Word for word, restate the lines from the start of the data below through the line containing "sc.camera = cam_o".
====== Entries shown ======
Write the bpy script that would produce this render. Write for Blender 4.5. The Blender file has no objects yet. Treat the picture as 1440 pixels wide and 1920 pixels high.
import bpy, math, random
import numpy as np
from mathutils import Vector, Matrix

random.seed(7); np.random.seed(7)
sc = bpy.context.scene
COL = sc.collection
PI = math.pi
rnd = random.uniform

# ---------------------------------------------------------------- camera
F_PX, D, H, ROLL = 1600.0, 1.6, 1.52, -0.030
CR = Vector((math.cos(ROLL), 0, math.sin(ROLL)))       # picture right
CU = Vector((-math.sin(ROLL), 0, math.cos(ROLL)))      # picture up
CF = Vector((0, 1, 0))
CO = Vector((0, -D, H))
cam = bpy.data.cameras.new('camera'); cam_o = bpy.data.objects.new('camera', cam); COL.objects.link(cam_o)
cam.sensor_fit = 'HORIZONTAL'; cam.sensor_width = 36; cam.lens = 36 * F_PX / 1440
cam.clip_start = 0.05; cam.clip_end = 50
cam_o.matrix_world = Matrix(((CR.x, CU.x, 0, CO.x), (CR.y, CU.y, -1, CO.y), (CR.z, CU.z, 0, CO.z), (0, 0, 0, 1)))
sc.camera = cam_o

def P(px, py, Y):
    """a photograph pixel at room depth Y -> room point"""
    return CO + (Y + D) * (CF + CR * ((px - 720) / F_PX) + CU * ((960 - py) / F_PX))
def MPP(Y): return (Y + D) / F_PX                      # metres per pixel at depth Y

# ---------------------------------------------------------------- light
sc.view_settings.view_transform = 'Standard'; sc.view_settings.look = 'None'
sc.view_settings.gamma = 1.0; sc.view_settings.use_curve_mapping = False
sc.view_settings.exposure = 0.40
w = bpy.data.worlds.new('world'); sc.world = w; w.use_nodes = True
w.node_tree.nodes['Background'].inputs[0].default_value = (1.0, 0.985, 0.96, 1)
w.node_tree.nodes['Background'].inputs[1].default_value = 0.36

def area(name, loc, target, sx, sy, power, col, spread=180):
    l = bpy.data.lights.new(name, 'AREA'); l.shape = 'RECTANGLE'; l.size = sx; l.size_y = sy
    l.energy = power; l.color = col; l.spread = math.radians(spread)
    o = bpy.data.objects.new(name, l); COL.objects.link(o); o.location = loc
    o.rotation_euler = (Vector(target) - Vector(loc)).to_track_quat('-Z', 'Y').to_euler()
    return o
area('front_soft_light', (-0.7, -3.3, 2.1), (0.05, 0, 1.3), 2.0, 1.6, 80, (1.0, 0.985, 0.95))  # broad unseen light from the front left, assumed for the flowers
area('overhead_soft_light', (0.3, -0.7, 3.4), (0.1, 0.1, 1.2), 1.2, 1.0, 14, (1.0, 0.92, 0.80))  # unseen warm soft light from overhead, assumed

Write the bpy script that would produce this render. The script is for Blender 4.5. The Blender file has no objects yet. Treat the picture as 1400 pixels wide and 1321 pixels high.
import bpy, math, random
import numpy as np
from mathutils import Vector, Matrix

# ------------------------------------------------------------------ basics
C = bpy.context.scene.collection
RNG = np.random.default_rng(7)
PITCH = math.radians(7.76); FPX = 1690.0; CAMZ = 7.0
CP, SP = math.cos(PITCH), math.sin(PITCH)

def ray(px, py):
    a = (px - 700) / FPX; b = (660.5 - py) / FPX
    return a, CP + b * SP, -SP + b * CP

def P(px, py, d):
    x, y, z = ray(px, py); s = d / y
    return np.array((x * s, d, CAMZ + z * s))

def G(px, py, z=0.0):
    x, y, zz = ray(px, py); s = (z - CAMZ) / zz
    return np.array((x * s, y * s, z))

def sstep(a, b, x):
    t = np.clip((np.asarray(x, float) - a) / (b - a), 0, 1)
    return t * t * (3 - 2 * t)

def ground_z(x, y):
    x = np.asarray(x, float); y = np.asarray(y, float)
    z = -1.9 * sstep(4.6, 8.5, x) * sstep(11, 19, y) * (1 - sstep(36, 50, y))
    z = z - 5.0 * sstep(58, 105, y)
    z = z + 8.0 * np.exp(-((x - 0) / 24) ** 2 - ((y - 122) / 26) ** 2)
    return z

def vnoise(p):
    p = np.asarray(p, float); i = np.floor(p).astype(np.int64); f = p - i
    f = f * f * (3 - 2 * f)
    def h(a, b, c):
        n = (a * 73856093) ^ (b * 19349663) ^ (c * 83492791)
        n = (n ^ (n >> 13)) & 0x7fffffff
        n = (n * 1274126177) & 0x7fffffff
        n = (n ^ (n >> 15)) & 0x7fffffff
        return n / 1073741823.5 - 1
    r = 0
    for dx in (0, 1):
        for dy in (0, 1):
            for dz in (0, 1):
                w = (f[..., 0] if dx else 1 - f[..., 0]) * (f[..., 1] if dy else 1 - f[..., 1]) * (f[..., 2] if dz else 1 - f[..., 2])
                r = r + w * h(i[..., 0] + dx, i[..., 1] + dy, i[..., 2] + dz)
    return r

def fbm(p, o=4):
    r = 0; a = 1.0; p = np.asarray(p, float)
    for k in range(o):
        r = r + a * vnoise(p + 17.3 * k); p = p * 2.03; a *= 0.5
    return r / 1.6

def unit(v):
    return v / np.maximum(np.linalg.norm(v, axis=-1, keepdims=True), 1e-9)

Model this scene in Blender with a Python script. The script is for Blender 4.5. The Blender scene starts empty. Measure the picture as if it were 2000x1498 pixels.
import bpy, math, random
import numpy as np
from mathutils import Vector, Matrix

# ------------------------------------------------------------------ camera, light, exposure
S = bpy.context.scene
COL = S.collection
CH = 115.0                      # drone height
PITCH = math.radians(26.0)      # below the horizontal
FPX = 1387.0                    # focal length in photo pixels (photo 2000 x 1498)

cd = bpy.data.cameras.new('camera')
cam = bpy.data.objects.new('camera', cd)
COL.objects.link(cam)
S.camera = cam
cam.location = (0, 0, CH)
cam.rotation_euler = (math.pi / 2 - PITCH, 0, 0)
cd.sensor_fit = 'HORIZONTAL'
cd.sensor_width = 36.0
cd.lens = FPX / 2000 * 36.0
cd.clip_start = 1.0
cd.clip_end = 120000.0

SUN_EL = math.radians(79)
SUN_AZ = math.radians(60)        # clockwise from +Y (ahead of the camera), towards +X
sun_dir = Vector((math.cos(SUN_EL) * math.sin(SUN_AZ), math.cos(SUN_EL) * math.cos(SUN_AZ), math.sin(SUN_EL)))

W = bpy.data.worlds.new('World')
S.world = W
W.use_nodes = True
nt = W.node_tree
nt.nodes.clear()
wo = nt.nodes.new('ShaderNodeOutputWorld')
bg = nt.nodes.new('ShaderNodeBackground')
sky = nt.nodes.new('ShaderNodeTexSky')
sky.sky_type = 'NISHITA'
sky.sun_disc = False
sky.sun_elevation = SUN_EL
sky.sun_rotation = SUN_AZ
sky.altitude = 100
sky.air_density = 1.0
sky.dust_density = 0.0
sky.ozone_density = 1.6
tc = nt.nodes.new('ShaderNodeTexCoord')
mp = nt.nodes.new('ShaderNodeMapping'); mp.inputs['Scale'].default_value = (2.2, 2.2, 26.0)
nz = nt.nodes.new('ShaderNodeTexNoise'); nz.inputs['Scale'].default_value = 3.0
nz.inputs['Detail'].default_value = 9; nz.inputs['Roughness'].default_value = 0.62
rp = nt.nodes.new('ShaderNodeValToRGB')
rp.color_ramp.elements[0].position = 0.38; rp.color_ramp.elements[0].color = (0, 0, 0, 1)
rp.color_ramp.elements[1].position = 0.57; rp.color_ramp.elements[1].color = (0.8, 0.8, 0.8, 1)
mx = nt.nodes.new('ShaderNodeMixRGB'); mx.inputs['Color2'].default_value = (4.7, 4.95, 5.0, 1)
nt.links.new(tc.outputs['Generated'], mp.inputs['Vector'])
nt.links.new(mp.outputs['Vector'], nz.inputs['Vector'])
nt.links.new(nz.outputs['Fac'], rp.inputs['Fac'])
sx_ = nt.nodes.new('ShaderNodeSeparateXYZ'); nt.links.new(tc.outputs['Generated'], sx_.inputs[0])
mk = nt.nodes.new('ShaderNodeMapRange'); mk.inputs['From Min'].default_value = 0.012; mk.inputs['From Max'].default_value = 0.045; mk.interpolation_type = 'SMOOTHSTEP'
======
▶ **Reply to the exercise**:
Write the bpy script that would produce this render. Write for Blender 4.5. The Blender file has no objects yet. Treat the picture as 1440 pixels wide and 1920 pixels high.
import bpy, math, random
import numpy as np
from mathutils import Vector, Matrix

random.seed(7); np.random.seed(7)
sc = bpy.context.scene
COL = sc.collection
PI = math.pi
rnd = random.uniform

# ---------------------------------------------------------------- camera
F_PX, D, H, ROLL = 1600.0, 1.6, 1.52, -0.030
CR = Vector((math.cos(ROLL), 0, math.sin(ROLL)))       # picture right
CU = Vector((-math.sin(ROLL), 0, math.cos(ROLL)))      # picture up
CF = Vector((0, 1, 0))
CO = Vector((0, -D, H))
cam = bpy.data.cameras.new('camera'); cam_o = bpy.data.objects.new('camera', cam); COL.objects.link(cam_o)
cam.sensor_fit = 'HORIZONTAL'; cam.sensor_width = 36; cam.lens = 36 * F_PX / 1440
cam.clip_start = 0.05; cam.clip_end = 50
cam_o.matrix_world = Matrix(((CR.x, CU.x, 0, CO.x), (CR.y, CU.y, -1, CO.y), (CR.z, CU.z, 0, CO.z), (0, 0, 0, 1)))
sc.camera = cam_o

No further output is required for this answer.